• **Records for processing**:

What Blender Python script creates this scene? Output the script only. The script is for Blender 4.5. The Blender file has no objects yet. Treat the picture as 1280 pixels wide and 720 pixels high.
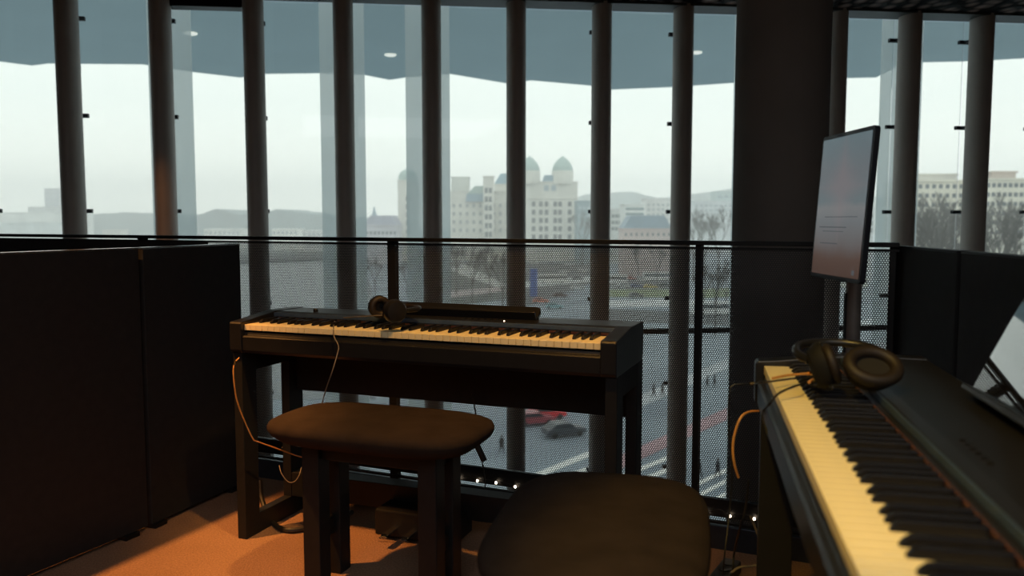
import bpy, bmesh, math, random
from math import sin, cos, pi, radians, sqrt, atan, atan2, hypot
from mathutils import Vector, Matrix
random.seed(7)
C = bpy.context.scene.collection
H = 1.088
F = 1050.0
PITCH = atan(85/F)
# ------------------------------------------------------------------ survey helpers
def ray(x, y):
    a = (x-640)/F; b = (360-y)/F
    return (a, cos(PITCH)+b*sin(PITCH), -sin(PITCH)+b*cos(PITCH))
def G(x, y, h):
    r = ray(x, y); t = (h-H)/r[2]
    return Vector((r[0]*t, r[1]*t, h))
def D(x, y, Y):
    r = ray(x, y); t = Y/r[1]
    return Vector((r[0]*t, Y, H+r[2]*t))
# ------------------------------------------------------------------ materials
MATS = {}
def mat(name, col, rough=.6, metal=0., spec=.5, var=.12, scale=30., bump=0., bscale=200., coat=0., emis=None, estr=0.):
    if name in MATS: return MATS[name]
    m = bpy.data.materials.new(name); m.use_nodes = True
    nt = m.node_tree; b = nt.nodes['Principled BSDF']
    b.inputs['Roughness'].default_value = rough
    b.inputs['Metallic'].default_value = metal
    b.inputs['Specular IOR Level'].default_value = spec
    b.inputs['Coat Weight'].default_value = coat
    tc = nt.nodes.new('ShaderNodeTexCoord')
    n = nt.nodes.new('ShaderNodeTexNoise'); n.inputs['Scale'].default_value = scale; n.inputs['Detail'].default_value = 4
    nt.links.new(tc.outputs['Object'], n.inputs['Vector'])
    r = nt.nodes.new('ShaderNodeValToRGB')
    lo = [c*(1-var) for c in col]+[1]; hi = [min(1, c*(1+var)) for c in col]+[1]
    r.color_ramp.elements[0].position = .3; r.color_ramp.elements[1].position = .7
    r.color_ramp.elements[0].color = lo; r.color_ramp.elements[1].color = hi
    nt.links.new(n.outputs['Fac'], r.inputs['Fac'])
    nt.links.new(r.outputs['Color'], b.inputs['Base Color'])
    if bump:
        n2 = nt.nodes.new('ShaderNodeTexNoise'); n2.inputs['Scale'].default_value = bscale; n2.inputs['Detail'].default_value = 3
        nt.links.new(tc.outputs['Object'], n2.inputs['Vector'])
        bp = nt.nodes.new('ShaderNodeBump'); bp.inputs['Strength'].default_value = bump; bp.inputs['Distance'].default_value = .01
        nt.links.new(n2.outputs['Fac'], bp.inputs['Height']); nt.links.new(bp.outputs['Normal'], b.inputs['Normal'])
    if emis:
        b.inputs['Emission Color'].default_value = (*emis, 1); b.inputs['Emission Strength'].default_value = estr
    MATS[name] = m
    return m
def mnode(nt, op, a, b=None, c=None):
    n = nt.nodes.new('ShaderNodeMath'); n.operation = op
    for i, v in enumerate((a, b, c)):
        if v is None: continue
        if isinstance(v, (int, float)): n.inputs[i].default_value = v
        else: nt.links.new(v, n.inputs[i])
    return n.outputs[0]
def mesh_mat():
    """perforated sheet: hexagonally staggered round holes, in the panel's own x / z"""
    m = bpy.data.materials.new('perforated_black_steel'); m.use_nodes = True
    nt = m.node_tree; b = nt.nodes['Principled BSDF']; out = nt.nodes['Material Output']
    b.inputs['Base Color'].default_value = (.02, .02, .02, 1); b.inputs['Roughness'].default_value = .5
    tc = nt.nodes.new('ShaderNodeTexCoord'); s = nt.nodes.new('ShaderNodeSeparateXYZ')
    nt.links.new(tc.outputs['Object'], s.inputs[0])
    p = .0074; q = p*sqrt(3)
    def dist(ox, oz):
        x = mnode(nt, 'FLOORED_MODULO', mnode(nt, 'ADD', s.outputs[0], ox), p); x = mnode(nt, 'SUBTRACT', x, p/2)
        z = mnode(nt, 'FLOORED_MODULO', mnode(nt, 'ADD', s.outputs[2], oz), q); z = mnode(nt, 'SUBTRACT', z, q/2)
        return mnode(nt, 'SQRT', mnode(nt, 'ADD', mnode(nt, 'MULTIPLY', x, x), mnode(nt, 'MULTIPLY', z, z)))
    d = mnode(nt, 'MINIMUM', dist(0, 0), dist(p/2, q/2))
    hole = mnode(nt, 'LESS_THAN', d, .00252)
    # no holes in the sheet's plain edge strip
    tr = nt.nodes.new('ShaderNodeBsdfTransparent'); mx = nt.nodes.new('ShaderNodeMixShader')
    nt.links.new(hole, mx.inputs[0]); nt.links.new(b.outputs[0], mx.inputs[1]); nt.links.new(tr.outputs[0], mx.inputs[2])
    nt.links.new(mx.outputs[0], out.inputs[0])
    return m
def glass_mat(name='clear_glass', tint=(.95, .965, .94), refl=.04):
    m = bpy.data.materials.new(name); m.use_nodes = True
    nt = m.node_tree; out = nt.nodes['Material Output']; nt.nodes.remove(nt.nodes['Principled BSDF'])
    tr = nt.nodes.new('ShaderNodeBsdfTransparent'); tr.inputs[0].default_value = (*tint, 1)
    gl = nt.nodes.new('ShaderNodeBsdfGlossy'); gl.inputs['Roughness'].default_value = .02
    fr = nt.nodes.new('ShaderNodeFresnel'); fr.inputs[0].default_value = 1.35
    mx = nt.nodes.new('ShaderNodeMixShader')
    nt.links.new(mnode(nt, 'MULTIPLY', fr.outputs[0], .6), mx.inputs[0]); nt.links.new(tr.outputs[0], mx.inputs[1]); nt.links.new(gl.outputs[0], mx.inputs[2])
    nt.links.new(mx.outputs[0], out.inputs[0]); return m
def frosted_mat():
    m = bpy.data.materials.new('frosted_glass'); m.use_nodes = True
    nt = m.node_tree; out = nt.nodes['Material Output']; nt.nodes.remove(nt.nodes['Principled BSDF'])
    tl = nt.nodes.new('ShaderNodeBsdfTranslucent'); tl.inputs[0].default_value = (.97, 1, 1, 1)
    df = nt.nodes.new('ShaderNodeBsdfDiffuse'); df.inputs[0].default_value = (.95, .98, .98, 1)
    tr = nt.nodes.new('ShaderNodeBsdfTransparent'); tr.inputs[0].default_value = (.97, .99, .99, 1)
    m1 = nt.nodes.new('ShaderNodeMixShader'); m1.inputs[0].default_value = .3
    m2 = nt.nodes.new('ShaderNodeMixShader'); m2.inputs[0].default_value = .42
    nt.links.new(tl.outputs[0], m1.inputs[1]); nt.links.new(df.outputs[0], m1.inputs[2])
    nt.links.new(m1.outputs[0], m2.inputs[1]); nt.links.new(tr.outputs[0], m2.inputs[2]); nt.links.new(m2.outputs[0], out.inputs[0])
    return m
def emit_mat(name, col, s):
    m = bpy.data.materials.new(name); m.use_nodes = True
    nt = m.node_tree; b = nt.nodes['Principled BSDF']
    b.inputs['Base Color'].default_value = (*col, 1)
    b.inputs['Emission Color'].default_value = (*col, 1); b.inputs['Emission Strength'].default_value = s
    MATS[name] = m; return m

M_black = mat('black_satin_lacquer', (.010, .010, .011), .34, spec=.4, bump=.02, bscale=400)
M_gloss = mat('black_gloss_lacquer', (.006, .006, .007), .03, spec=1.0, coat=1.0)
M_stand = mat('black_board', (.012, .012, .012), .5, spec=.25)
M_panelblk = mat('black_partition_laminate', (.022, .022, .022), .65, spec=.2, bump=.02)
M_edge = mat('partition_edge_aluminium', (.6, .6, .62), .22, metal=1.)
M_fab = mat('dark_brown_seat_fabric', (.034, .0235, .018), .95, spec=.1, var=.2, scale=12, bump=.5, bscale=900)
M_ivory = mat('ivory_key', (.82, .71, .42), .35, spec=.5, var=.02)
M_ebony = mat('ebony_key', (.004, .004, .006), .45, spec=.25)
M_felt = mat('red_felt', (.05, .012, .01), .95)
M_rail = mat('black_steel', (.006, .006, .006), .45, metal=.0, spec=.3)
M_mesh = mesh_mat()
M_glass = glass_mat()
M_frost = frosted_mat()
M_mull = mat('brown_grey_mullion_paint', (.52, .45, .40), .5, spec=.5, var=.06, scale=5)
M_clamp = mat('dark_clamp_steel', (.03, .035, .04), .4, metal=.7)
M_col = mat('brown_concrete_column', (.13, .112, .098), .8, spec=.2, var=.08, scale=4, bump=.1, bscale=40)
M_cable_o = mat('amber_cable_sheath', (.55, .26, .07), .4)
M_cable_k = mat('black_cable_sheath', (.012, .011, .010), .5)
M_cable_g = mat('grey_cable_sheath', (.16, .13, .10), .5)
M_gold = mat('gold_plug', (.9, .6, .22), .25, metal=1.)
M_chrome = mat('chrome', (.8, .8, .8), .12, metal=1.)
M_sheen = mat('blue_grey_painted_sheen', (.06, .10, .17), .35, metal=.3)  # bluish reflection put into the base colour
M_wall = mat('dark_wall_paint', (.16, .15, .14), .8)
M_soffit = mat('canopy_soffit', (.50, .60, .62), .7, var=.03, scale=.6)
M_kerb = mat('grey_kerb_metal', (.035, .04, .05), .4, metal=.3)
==
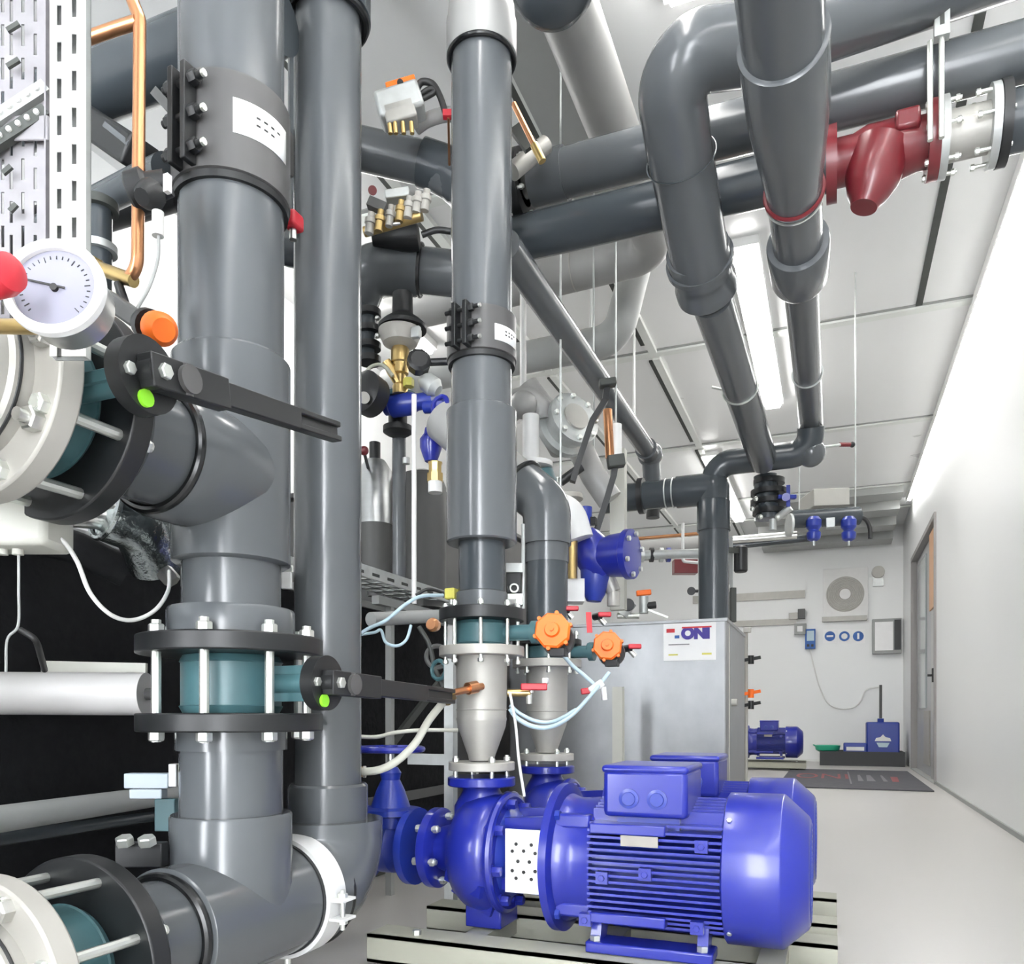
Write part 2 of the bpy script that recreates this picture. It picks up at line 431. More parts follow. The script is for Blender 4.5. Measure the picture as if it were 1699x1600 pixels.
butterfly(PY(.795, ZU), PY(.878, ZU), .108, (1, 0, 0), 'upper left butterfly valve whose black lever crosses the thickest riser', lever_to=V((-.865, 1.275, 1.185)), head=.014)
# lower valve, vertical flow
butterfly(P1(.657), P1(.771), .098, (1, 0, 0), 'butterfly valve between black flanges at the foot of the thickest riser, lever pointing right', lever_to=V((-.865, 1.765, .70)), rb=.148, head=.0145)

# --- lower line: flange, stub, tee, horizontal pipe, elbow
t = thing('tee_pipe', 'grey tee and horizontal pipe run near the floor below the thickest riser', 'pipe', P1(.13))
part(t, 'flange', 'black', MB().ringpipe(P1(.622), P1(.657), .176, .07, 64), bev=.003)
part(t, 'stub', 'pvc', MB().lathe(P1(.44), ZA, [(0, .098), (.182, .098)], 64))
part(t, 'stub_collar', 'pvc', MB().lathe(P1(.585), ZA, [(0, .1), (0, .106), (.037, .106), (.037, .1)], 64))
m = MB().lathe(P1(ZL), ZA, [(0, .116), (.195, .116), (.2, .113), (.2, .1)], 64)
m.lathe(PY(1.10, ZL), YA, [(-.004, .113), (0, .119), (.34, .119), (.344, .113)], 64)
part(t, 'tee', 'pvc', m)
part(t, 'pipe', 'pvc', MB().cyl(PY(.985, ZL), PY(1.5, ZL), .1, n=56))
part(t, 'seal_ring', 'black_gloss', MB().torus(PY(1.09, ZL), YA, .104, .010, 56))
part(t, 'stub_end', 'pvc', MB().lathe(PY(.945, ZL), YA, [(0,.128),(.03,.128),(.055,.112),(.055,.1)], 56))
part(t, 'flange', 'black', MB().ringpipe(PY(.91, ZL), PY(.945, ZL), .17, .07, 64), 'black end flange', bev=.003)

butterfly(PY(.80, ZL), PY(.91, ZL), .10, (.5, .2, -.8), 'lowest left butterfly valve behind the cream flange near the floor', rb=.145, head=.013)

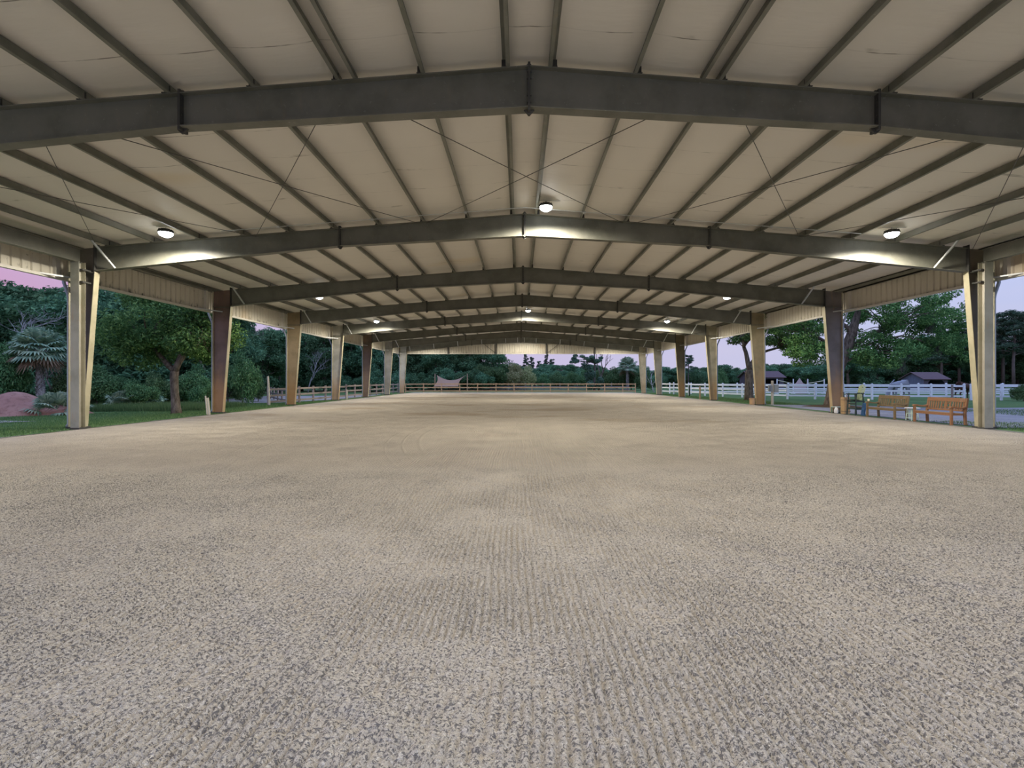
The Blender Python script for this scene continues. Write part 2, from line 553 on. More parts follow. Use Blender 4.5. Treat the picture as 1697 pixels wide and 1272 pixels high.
--
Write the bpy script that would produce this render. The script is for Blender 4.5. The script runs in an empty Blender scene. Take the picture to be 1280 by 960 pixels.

• **Direction**: Go through the records. Copy each line where "from" appears.

• **Answer**:
from math import sin, cos, pi, radians, sqrt, atan, atan2, hypot
from mathutils import Vector, Matrix
The Blender Python script for this scene continues. Write part 2, from line 553 on. More parts follow. Use Blender 4.5. Treat the picture as 1697 pixels wide and 1272 pixels high.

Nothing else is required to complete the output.